People can “counterfeit” (p. 51) conceptual development “by memorization and imitation” (p. 51); they can perform the first level of conceptualization, where people “identify perceptual material consisting predominantly of physical objects” (p. 51), but they cannot take “abstractions from abstractions, which cannot be learned by imitation” (p. 51). To such people, things are because they are; they are self-evident; they are a given. They recognize no “distinction between the metaphysical and the man-made” (p. 52). They do not consider - and of course cannot answer - the basic questions, “‘Why?’ and ‘What for?’” (p. 52). If pushed, they will simply answer something to the effect of, “That’s just the way it is!”

"The absence of concern with the 'Why?' eliminates the concept of causality and cuts off the past. The absence of concern with the 'What for?' eliminates long-range purpose and cuts off the future. Thus only the present is fully real to an anti-conceptual mentality."

We integrate with the continuum of life through our conceptual faculty. Those who are anti-conceptual do not integrate with this continuum, but create associations with it. They have a random filing cabinet in their minds filled with random facts and connections, but they never sort through the filing cabinet and determine what things are true and why, or throw away the things that are not. These people can work hard within the limits they are given, but they will not exceed those limits, because they do not analyze their environments. They cannot give reasons for why they believe what they believe. They have never thought to ask the questions about their beliefs that others will ask them about their beliefs. They can continue living peacefully like this perpetually, until someone challenges their beliefs. Once their belief is challenged, though, they react defensively; after all, for these people, they do not live by a code of reasoned beliefs built on a strong foundation; rather, their entire belief system is intertwined with their being - so they feel that a challenge to their belief system is a challenge to them.

Often, these people hide behind their traditions to protect themselves from ever needing to ask why, or how, or what for. Traditions make people feel safe.

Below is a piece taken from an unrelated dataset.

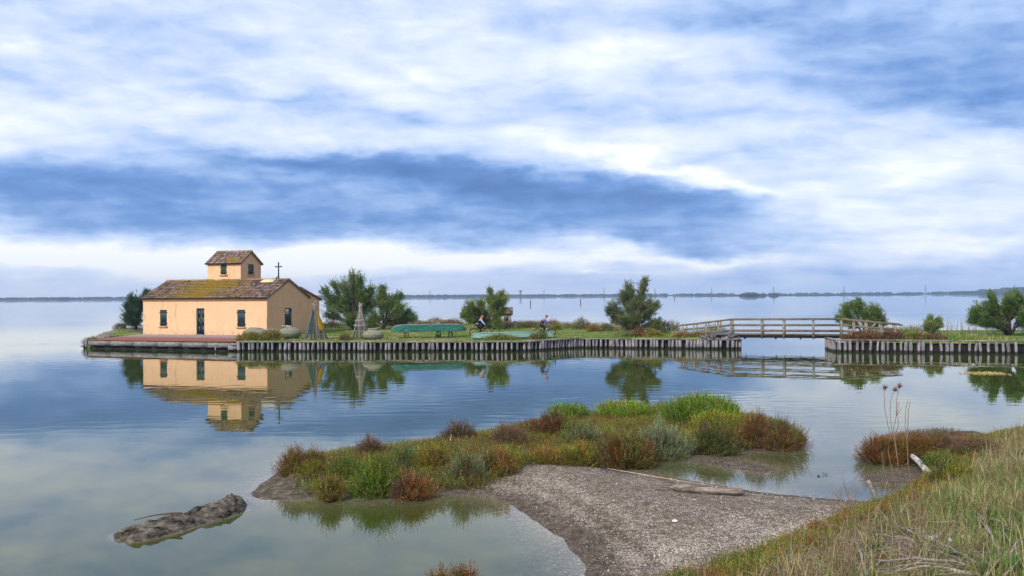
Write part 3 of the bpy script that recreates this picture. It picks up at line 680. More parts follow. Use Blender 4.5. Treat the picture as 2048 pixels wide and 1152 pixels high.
wbox(m, a0+.20, a0+.58, b1-.30, b1-.14, -.018, -.014, 'g', 0, 0, (.75,.62,.10)); wbox(m, a0+.36, a0+.56, b1-.42, b1-.32, -.018, -.014, 'g', 0, 0, (.08,.32,.55)); wbox(m, a0+.20, a0+.32, b1-.44, b1-.31, -.018, -.014, 'g', 0, 0, (.55,.12,.14))
obj('notice', m, M_PAINT, gwin)

def tiles(m, O, U, L, S, SL, N, mossf, pitch=.21, row=.36):
    """barrel tiles on a slope: O eave corner, U along the eave, S up the slope, N outward"""
    O, U, S, N = (Vector(x) for x in (O, U, S, N)); nc = int(L/pitch); nr = int(math.ceil(SL/row)); pitch = L/nc; row = SL/nr
    V = []; Fs = []; C = []; k = 0
    for c in range(nc):
        for r in range(nr):
            rnd = rng.random(); ms = mossf((c+.5)/nc, (r+.5)/nr); lift = rng.uniform(0, .018); sk = rng.normal(0, .006)
            for e, (t, up, rad) in enumerate(((r*row-.05, .045, .105), ((r+1)*row, .012, .088))):
                for j in range(5):
                    a = math.pi*j/4; V.append(tuple(O + U*((c+.5)*pitch+sk-rad*math.cos(a)) + S*t + N*(up+lift+rad*.62*math.sin(a)))); C.append((rnd, ms, 0))
            for j in range(4): Fs.append((k+j, k+j+1, k+6+j, k+5+j))
            Fs.append((k, k+1, k+2, k+3)); Fs.append((k, k+3, k+4)); k += 10
    m.add(V, Fs, np.array(C))
    # underlying channel tiles
    V = []; C = []
    for a, b in ((0,0),(L,0),(L,SL),(0,SL)): V.append(tuple(O+U*a+S*b+N*.012)); C.append((.18, .25, 0))
    m.add(V, [(0,1,2,3)], np.array(C))
    V = [tuple(O+U*a+S*b-N*d) for d in (.0, .10) for a, b in ((0,0),(L,0),(L,SL),(0,SL))]
    m.add(V, [(3,2,1,0) , (4,5,6,7),(0,1,5,4),(1,2,6,5),(2,3,7,6),(3,0,4,7)], (.2, .1, 0))
def ridge(m, a, b, n, r=.11, ms=.3):
    a = np.array(a); b = np.array(b); 
    for i in range(n):
        p = a+(b-a)*i/n; q = a+(b-a)*(i+1)/n; m.tube([tuple(p-np.array([0,0,r*.5])), tuple(q-np.array([0,0,r*.55]))], [r*1.08, r*.95], 8, (rng.random(), ms, 0))
ov = .22
def gable_roof(base, s_hi, s_lo, w0, w1, ze, zr, mossf, nm='roof'):
    """ridge along the long axis between w0 and w1"""
    m = MB(); wm = (w0+w1)/2; half = (w1-w0)/2; rise = zr-ze; sl = math.hypot(half, rise); S = (np.array([*vH[:2], 0])*half + np.array([0,0,rise]))/sl; N = np.cross(uH, S)
    S2 = (-np.array([*vH[:2], 0])*half + np.array([0,0,rise]))/sl; N2 = np.cross(-uH, S2); L = s_hi-s_lo+2*.14
    O = H(s_hi+.14, w0, ze) - S*ov; tiles(m, O, uH, L, S, sl+ov, N, mossf)
    O2 = H(s_lo-.14, w1, ze) - S2*ov; tiles(m, O2, -uH, L, S2, sl+ov, N2, lambda a, b: .1)
    ridge(m, H(s_hi+.14, wm, zr+.06), H(s_lo-.14, wm, zr+.06), int(L/.42)); return obj(nm, m, M_TILE, base)
def moss_main(a, b): return .50*math.exp(-((a-.47)/.29)**2) + .16*math.exp(-((a-.8)/.12)**2-((b-.4)/.3)**2) - .12*b*(a > .55) - (.25 if a > .88 else 0) - .18*math.exp(-((a-.62)/.12)**2-((b-.2)/.25)**2) + .05
main_roof = gable_roof(house, Lh, 0, 0, Wd, EAV, RZ, moss_main)
# lower roof over the rear aisle
m = MB(); a = H(-.14, Wd+2.15, 3.74); b = H(-.14, 5.1, 4.83); S = (b-a); sl = np.linalg.norm(S); S = S/sl; N = np.cross(-uH, S)
tiles(m, a, -uH, Lh+.3, S, sl, N, lambda a, b: .1); obj('rear_roof', m, M_TILE, house)
# pale new sheet on the roof beside the cross
half = Wd/2; sl = math.hypot(half, RZ-EAV); S = (vH*half+np.array([0,0,RZ-EAV]))/sl; N = np.cross(uH, S)
m = MB(); s_a = ax(552, 3.2)-.1; s_b = s_a+1.25; top = H(0, Wd/2, RZ)
P4 = [top-s_b*uH-S*.82+N*.14, top-s_a*uH-S*.82+N*.14, top-s_a*uH-S*.10+N*.14, top-s_b*uH-S*.10+N*.14]
m.add([tuple(p) for p in P4]+[tuple(p-N*.05) for p in P4], [(0,1,2,3),(7,6,5,4),(0,4,5,1),(1,5,6,2),(2,6,7,3),(3,7,4,0)]); obj('roof_sheet', m, simple('cream_sheet', [(.72,.55,.28), (.80,.66,.38)], 3, .7), house)
# turret
s0, s1 = 8.31, 4.83; w0, w1 = 3.3, 6.4; TE = 7.10; TR = 8.12
m = MB(); TC = H(s0, w0, 0)
tf = (s0-ax(441.5, w0), s0-ax(453.2, w0), 6.02, 6.92); kk = aw(496.7, s1)-w0; tg = (kk, aw(507.7, s1)-w0, 6.02, 6.95)
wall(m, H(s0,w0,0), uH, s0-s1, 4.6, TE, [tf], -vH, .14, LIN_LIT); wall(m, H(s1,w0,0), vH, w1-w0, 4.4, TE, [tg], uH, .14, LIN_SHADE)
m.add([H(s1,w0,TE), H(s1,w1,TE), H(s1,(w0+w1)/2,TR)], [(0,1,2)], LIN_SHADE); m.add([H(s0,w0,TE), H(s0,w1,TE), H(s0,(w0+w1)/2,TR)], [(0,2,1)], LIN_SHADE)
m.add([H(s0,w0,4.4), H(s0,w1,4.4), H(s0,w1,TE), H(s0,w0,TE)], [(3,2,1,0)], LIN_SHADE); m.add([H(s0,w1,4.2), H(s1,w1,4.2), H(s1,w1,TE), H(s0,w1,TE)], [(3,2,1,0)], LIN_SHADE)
tur = obj('turret', m, M_WALL, house)
shutter('f', tf, s0, w0, M_SHUT2, base=tur); shutter('g', tg, s1, w0, M_SHUT2, base=tur)
gable_roof(tur, s0, s1, w0, w1, TE, TR, lambda a, b: .55*math.exp(-((a-.72)/.22)**2-((b-.22)/.25)**2))
# small pitched roof behind the ridge on the turret's left
m = MB()
for sg in (0, 1):
    half = 1.0; zr = 5.72; ze = 5.22; sl = math.hypot(half, zr-ze); base = H(9.25 if not sg else 8.3, 4.6 if not sg else 6.0, ze)
S = np.array([*uH[:2], 0])*.62 + np.array([0,0,.50]); sl = np.linalg.norm(S); S = S/sl; N = np.cross(-vH, S)*-1
N = np.cross(S, vH); N = N if N[2] > 0 else -N
tiles(m, H(9.15, 3.9, 5.30), vH, 2.0, S, sl, N, lambda a, b: .2); m.add([H(9.1,3.9,4.6), H(8.32,3.9,4.6), H(8.32,3.9,5.85), H(8.50,3.9,5.85), H(9.1,3.9,5.32)], [(0,1,2,3,4)], (.2,.1,0)); tiles(m, H(8.53, 5.9, 5.80), -vH, 2.0, np.array([*uH[:2],0]), .22, np.array([0,0,1.]), lambda a, b: .2)
obj('side_roof', m, M_TILE, house)
# cross
sc = ax(557.3, Wd/2); c = H(sc, Wd/2, 0)
m = MB(); zz = RZ+.02
m.box((c[0]-.045, c[1]-.045, RZ), (c[0]+.045, c[1]+.045, 7.02)); m.beam(tuple(c+uH*-.33+np.array([0,0,6.62])), tuple(c+uH*.33+np.array([0,0,6.62])), .08, .095)
m.beam(tuple(c-uH*.40+np.array([0,0,RZ+.03])), tuple(c+np.array([0,0,RZ+.32])), .05, .06); m.box((c[0]-.3, c[1]-.06, RZ+.05), (c[0]+.14, c[1]+.02, RZ+.13))
obj('cross', m, M_IRON, house)
# gutter pipe at the corner
m = MB(); q = H(-.03, -.03, 0); m.tube([(q[0], q[1], .8), (q[0], q[1], 3.66)], .03, 6); obj('downpipe', m, M_SILL, house)

# ------------------------------------------------------------ foliage machinery
def norm(a): return a/np.maximum(np.linalg.norm(a, axis=-1, keepdims=True), 1e-9)
def leaves(mb, C, D, ln, wd, col):
    """thin leaf quads (kite shaped) at C along D"""
    N = len(C); side = norm(np.cross(D, rng.normal(size=(N, 3)))); ln = np.asarray(ln).reshape(-1, 1)*np.ones((N,1)); wd = np.asarray(wd).reshape(-1, 1)*np.ones((N,1))
    P4 = np.stack([C, C+D*ln*.45+side*wd, C+D*ln, C+D*ln*.55-side*wd], 1); mb.quads(P4, col)
def sprigs(mb, B, D, ln, k, leaf, lw, pal, tip=None, curve=.25, stemw=.004, spread=.55):
    """B (N,3) feet, D directions: woody shoots carrying k small leaves each"""
    N = len(B); ln = np.asarray(ln).reshape(-1, 1)*rng.uniform(.65, 1.25, (N, 1)); up = np.array([0, 0, 1.0])
    mid = B + D*ln*.55; end = B + norm(D+up*curve+rng.normal(0, .12, (N, 3)))*ln
    sd = norm(np.cross(D, rng.normal(size=(N, 3))))*stemw
    pal = pal*np.exp(rng.normal(0, .28, (N, 1)))
    mb.quads(np.stack([B-sd, B+sd, mid+sd*.8, mid-sd*.8], 1), pal*.6); mb.quads(np.stack([mid-sd*.8, mid+sd*.8, end+sd*.4, end-sd*.4], 1), pal*.7)
    for i in range(k):
        t = (i+rng.uniform(0, 1, (N, 1)))/k; t = t**.8
        C = np.where(t < .55, B+(mid-B)*t/.55, mid+(end-mid)*(t-.55)/.45); dd = norm(norm(end-B)+rng.normal(0, spread, (N, 3)))
        c = pal.copy()
        if tip is not None: c = c*(1-t**2)+tip*t**2
        leaves(mb, C, dd, leaf*rng.uniform(.6, 1.3, N), lw, c*rng.uniform(.6, 1.5, (N, 1)))
RUST = (.17,.060,.022); OLIVE = (.13,.135,.018); BRIGHT = (.13,.23,.015); YEL = (.21,.19,.018); GREY = (.17,.20,.11); BROWN = (.085,.048,.030); DGREEN = (.045,.075,.025); STRAW = (.36,.28,.14); MAUVE = (.15,.075,.06); ORANGE = (.27,.12,.03); GREEN = (.08,.14,.02); DRED = (.11,.035,.02)
def palette(N, P, cols, seed=0, sc=3.0):
    """mix of colours that changes in patches over space"""
    cols = np.array(cols); n = len(cols); v = fbm(P[:,0]*sc+seed, P[:,1]*sc+P[:,2]*2.0, seed, 3); v = (v-.5)*2.2+.5 + rng.normal(0, .16, N); v = np.clip(v, 0, .9999)*(n-1)
    i = v.astype(int); fr = (v-i)[:, None]; i2 = np.minimum(i+1, n-1); return cols[i]*(1-fr)+cols[i2]*fr
def bush(name, label, cat, c, rx, ry, h, cols, n, ln=.17, leaf=.03, lw=.006, upb=.6, tip=None, k=6, group=None, spread=.55, lump=.35, stemw=.003):
    """round shrub: woody stems from the base plus leafy shoots through its volume"""
    c = np.array(c, float); root = thing(name, label, cat, tuple(c), group); sd = int(rng.integers(1000))
    d = norm(rng.normal(size=(n, 3))); d[:, 2] = np.abs(d[:, 2])*1.0-.10; rad = rng.uniform(.25, 1, (n, 1))**.45
    lum = 1+lump*(fbm(d[:,0]*3.2+sd, d[:,1]*3.2+d[:,2]*2.6, sd, 3)-.52)[:, None]*3
    B = c + d*np.array([rx, ry, h])*rad*lum*.86; B[:, 2] = np.maximum(B[:, 2], c[2]-.03)
    D = norm(d*np.array([1,1,1])+np.array([0,0,upb])+rng.normal(0,.28,(n,3)))
    pal = palette(n, B, cols, sd); mixn = rng.random(n) < .22; pal[mixn] = np.array([OLIVE, GREEN, MAUVE, ORANGE, BROWN, STRAW])[rng.integers(0, 6, mixn.sum())]; m = MB(); sprigs(m, B, D, ln, k, leaf, lw, pal, None if tip is None else np.array(tip), spread=spread, stemw=stemw)
    obj('foliage', m, M_LEAF, root)
    m = MB()
    for i in range(26):
        a = rng.uniform(0, 6.283); e = rng.uniform(.2, .95); q = c+np.array([math.cos(a)*rx*e, math.sin(a)*ry*e, h*math.sqrt(1-e*e)*.9]); b0 = c+np.array([math.cos(a)*rx*.25, math.sin(a)*ry*.25, -.03])
        m.tube([tuple(b0), tuple(b0*.5+q*.5+np.array([math.cos(a)*rx*.1, math.sin(a)*ry*.1, -.02])), tuple(q)], [.009, .006, .003], 4, (.10,.07,.05))
    obj('stems', m, M_TWIG, root); return root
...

But the reality is that though they think their traditions are keeping them safe from other people, the reality is, traditions keep people safe from ever needing to think through problems themselves, safe from responsibility for the consequences of their actions or inactions.

By surrounding themselves with other anti-conceptualists, people can protect themselves from the challenges of those whose beliefs have a basis in the fundamentals of philosophy, and all that “the group demands in return is obedience to its rules” (p. 55), which protect him “from the dreaded realm of abstract thought” (p. 55).

Rand lists several examples of anti-conceptualism: “Racism[, …]xenophobia[, …]the caste system[, …]guild socialism[, …]ancestor worship, …and] criminal gangs” (p. 57). “The common denominator in all such gangs is the belief in motion (mass demonstrations), not action--in changing, not arguing--in demanding, not achieving--in feeling, not thinking--in denouncing ‘outsiders,’ not in pursuing values--in focusing only on the ‘now,’ the ‘today’ without a ‘tomorrow’--in seeking to return to ‘nature,’ to ‘the earth,’ to the mud, to physical labor, i.e., to all the things which a perceptual mentality is able to handle. You don’t see advocates of reason and science clogging a street in the belief that using their bodies to stop traffic will solve any problem” (p. 59).

A society is ruled by laws, “a proper association is united by ideas, not by men” (p. 60), and anti-conceptualists are ruled by men, not ideas. “When men are united by ideas, i.e., by explicit principles, there is no room for favors, whims, or arbitrary power: the principles serve as an objective criterion for determining actions and for judging men” (p. 61); “this is the only way men can work together” (p. 61) fairly.

Rand hypothesizes that the thing that separates man from animal is the intentional development of the conceptual mentality; those who are anti-conceptual are the missing link in humanity’s evolution.